▶ _SET PROBLEM_
Begin at the first line and end at the line containing "import numpy as np". Extract exactly those lines.

** START **

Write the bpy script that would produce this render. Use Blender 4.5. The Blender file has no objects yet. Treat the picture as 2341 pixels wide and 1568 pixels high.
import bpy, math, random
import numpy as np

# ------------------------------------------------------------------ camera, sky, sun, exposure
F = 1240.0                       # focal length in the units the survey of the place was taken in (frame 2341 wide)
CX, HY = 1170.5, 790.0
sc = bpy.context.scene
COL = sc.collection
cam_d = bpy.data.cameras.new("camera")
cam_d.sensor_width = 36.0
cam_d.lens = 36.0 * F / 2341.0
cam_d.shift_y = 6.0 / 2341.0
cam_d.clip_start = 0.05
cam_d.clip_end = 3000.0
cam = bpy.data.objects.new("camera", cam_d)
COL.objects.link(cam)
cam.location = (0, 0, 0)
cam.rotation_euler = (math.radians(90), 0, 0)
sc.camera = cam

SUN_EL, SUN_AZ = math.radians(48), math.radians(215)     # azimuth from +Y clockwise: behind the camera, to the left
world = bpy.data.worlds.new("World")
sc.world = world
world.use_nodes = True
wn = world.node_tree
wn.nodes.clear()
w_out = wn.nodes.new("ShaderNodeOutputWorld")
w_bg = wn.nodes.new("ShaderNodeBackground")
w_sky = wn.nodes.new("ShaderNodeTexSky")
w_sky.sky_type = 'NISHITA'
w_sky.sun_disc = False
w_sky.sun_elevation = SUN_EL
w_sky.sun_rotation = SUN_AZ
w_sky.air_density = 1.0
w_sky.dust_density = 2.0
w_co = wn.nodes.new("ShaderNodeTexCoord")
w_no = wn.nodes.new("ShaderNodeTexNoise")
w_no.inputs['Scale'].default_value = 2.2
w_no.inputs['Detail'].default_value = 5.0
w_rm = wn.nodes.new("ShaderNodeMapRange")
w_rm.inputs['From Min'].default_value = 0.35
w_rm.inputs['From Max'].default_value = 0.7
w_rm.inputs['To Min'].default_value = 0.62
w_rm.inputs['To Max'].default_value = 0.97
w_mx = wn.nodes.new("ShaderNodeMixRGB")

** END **

▶ _RESPONSE FOR THIS EXERCISE_
Write the bpy script that would produce this render. Use Blender 4.5. The Blender file has no objects yet. Treat the picture as 2341 pixels wide and 1568 pixels high.
import bpy, math, random
import numpy as np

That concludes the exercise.